Après plusieurs années assez glorieuses à Naples, où il avait étudié mais qu’il avait laissée quelques temps pour le nord de l’Italie avant d’y revenir et d’y créer plusieurs opéras, dont un pour la première fois au San Carlo en 1767, Giovanni Paisiello commence à trouver le temps long à la fin des années 1760. Il a les faveurs de la cour du roi, mais il a aussi des problèmes domestiques qui le conduisent à demander la faveur au souverain de ne pas épouser celle qui lui était promise au motif qu’elle lui avait caché qu’elle était veuve et que par conséquent, elle ne lui apporterait pas de dot… Pas de chance pour le compositeur, l’administration royale donne raison à la veuve et Paisiello est jeté en prison quelques jours en 1770 pour lui apprendre à vivre.
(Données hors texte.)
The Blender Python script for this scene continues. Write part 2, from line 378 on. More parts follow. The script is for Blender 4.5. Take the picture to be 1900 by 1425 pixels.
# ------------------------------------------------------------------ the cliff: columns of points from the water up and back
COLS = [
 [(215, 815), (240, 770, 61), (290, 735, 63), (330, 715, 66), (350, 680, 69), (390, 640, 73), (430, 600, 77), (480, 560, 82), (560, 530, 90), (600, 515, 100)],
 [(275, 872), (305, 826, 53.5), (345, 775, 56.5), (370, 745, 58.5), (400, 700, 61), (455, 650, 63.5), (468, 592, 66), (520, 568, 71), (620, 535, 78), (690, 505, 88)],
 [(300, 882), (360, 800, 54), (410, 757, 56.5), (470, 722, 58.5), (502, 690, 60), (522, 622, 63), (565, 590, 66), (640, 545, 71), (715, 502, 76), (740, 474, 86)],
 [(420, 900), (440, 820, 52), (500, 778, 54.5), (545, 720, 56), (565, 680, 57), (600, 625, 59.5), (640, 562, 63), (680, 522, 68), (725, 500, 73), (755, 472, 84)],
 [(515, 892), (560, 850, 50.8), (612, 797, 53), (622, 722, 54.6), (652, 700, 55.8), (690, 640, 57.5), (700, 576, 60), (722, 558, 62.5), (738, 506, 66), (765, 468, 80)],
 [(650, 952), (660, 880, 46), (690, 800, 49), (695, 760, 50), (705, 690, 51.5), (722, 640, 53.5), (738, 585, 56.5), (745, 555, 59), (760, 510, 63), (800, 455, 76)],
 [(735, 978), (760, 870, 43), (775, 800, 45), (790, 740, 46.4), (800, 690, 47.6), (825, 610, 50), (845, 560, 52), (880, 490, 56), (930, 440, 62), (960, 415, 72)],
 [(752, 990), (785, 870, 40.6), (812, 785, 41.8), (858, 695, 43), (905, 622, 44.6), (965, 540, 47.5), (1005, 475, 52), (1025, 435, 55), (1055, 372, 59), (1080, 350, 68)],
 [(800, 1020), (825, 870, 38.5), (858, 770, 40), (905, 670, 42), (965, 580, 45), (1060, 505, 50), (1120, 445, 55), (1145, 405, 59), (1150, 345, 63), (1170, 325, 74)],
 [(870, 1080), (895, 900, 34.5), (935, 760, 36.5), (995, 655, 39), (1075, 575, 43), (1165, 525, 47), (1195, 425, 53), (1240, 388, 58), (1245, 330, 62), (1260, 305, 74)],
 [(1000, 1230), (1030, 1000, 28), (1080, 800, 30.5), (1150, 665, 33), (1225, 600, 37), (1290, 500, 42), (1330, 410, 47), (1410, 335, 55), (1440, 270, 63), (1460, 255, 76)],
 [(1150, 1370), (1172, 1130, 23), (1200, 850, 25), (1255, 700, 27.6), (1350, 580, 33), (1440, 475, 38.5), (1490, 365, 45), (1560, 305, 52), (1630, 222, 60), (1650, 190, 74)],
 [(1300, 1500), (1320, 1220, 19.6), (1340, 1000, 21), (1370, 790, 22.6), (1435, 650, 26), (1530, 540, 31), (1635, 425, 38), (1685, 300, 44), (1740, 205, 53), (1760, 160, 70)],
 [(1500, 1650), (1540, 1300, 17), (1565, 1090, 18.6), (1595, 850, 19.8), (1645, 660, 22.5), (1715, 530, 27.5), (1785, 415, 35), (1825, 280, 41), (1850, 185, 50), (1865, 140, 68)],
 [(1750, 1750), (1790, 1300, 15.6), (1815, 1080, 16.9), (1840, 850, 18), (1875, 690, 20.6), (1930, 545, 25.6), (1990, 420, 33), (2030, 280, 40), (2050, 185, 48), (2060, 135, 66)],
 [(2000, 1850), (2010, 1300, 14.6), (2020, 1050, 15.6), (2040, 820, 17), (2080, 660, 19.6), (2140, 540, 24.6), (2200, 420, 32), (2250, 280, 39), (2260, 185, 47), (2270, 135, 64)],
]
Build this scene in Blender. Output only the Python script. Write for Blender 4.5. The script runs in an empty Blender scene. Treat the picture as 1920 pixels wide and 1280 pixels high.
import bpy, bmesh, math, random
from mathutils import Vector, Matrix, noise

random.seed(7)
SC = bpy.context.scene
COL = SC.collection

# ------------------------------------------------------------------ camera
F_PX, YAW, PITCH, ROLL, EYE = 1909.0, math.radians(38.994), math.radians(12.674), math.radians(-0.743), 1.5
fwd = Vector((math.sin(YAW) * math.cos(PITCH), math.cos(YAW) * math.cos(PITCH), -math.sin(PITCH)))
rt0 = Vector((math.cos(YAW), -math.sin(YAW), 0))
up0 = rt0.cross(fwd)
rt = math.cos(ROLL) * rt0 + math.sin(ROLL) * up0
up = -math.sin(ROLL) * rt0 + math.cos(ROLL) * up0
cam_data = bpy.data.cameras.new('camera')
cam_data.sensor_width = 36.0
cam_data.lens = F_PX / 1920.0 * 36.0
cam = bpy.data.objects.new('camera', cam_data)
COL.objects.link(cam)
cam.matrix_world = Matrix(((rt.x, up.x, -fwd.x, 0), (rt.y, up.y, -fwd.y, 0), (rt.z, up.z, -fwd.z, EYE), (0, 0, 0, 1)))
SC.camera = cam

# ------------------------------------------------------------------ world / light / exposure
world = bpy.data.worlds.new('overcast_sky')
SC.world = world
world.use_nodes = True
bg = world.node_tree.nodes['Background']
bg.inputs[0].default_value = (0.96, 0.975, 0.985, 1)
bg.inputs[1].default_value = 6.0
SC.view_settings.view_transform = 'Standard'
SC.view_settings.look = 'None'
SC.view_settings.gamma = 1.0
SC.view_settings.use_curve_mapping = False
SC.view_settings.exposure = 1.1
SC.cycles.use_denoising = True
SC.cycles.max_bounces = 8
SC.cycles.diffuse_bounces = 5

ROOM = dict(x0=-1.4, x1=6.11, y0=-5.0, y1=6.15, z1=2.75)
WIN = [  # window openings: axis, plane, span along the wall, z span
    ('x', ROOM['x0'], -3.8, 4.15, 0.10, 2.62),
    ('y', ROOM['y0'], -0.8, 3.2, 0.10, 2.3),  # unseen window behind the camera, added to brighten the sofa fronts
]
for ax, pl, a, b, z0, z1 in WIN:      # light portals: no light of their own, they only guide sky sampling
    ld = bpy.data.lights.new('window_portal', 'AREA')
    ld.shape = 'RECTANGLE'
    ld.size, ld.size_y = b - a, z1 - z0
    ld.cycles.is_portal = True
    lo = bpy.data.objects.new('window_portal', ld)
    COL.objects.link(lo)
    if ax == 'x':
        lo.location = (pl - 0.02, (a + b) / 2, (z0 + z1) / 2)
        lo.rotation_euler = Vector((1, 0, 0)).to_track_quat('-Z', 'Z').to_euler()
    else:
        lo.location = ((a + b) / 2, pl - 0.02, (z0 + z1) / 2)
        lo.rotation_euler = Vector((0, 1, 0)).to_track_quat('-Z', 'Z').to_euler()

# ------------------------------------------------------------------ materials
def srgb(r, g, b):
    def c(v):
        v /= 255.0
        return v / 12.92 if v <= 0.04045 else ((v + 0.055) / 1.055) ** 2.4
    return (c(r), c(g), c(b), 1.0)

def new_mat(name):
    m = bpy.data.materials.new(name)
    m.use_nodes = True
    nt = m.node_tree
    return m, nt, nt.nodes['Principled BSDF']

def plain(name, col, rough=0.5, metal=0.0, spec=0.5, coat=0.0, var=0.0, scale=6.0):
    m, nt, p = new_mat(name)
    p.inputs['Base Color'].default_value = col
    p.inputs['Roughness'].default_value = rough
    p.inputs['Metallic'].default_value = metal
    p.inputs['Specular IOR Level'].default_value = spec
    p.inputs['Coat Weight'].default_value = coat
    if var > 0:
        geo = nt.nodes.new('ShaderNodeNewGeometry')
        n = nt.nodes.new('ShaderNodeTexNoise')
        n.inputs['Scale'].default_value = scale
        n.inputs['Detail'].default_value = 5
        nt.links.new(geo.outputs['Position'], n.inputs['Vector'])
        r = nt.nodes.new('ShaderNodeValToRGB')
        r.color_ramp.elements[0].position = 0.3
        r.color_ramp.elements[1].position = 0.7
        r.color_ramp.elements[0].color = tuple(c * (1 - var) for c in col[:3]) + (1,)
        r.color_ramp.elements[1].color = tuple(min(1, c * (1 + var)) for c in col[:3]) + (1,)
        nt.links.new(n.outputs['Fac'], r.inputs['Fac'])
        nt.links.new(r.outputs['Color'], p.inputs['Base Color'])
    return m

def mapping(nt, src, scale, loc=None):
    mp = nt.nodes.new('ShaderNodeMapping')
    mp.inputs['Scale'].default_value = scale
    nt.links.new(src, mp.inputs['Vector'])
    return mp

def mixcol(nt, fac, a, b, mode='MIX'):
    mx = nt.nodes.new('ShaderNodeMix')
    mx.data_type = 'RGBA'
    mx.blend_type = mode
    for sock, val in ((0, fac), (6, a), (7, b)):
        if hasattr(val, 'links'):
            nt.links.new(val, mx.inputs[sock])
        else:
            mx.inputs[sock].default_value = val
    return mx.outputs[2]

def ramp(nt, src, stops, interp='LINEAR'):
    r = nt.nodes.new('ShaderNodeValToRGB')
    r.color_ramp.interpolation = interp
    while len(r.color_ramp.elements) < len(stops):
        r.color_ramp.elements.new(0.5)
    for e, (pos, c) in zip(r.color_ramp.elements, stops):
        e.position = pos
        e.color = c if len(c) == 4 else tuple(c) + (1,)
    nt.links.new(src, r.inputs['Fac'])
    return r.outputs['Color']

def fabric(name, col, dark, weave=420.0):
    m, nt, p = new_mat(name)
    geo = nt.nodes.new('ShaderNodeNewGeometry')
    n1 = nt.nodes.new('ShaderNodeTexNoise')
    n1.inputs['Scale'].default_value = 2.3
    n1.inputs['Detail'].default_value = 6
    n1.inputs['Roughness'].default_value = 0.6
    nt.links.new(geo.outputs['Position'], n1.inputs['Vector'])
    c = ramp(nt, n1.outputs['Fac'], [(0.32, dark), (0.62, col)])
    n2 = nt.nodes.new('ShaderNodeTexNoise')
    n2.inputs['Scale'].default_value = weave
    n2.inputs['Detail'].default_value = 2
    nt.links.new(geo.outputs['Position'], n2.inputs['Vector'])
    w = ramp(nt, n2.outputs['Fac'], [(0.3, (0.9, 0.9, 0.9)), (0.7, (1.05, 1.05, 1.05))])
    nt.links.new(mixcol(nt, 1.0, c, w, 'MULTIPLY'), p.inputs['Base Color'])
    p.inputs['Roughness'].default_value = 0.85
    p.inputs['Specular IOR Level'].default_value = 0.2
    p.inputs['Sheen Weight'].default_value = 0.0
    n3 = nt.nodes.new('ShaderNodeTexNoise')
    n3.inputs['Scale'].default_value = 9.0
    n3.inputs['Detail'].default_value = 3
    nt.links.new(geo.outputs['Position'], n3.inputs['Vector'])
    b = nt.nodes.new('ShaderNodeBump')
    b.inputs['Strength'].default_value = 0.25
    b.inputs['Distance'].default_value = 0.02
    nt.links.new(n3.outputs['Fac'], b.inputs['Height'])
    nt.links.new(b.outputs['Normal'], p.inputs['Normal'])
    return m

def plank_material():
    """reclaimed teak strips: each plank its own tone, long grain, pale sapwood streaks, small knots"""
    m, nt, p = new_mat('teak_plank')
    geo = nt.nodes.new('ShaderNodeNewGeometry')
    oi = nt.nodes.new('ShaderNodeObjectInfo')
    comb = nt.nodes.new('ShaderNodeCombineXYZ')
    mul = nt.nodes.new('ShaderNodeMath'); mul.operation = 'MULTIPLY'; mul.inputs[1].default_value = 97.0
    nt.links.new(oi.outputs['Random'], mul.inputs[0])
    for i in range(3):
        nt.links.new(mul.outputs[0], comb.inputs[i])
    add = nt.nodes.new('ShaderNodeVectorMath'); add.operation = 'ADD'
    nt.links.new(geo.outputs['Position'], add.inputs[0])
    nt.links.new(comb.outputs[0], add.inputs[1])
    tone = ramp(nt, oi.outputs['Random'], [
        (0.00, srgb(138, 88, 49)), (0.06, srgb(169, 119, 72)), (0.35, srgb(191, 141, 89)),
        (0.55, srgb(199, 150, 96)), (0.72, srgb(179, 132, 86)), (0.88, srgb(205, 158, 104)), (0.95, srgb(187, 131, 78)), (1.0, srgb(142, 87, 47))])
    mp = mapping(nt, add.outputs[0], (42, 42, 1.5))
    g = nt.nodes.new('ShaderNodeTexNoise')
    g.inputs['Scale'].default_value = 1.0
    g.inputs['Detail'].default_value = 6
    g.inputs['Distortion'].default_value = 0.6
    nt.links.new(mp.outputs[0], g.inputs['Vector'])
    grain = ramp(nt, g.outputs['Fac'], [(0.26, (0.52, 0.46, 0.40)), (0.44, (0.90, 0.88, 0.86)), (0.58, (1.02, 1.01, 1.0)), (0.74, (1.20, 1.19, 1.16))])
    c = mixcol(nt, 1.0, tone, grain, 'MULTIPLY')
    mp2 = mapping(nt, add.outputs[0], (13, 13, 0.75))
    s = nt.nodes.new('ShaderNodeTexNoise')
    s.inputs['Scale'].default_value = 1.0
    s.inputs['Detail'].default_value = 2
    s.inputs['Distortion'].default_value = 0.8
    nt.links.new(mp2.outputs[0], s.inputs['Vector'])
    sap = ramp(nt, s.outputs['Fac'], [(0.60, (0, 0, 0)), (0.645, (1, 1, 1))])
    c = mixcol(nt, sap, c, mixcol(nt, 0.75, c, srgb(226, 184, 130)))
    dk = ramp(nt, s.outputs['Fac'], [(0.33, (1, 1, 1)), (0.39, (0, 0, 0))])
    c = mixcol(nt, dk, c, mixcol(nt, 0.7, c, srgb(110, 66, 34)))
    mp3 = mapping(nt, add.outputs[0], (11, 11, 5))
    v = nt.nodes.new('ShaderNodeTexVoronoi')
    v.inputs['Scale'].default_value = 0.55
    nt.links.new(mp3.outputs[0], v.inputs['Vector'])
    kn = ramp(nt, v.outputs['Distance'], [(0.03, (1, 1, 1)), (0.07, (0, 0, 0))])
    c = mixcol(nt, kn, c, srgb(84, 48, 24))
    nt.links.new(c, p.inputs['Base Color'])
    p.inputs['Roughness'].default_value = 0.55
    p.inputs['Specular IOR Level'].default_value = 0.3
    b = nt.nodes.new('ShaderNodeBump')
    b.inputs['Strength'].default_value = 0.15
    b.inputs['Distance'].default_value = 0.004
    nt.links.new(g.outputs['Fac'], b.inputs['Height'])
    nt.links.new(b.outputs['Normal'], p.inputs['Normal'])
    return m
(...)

C’est d’ailleurs en prison que, contraint et forcé, il se marie.
On comprend donc qu’après cela, Paisiello ait eu envie d’aller reprendre un peu l’air, même s’il avait encore des commandes à honorer pour Naples. Il en reçoit d’autres de la part des cours du nord de l’Italie : Modène, Milan mais aussi Turin. C’est donc pour la saison du Carnaval 1770-1771 que la toute nouvelle capitale des rois de Sardaigne (depuis 1720) lui commande une nouvelle œuvre qui aura pour thème le grand général carthaginois Hannibal. En effet, lors de la deuxième guerre punique (218-202 av. J-C), celui-ci avait posé le pied sur la péninsule ibérique, avait franchi les Pyrénées, puis les Alpes pour attaquer Rome par le Nord – il n’avait pas pris le chemin le plus court.
Sur un livret de Jacopo Durandi, Paisiello compose donc un dramma per musica en 3 actes, Annibale in Torino. L’action se déroule à Turin et dans ses bois alentours. Hannibal fait le siège de la ville. Il voudrait bien obtenir le soutien des Turinois, lesquels n’y voient rien de bon, d’autant que le Carthaginois est déjà allié aux Insubres (peuplade qui fondera Milan), que les Turinois n’aiment guère, et qui avaient montré aux envahisseurs le chemin à prendre à travers les Alpes par haine des Romains… À partir des récits de Tite-Live et de Polybe, le livret raconte donc le siège d’Hannibal et son combat contre Artace, roi des Turinois, dont Adrane, fille de Iassarte, chef des Insubres est amoureuse. Evidemment, les Turinois, héroïques, résisteront au grand général.
Lors de la première, Leopold et Wolfgang Amadeus Mozart se trouvent dans la salle. Ils sont de passage à Turin où ils sont arrivés le 14 et où ils resteront une quinzaine de jours dans le cadre de leur riche périple italien. Wolfgang écrira ensuite avoir assisté à un « magnifique opéra », ce qu’on peut aisément deviner avec la seule ouverture, très nerveuse, de l’œuvre, ici dans le seul enregistrement public qui ait été fait de la partition, en 2007 à Modène, sous la direction d’Ottavio Dantone.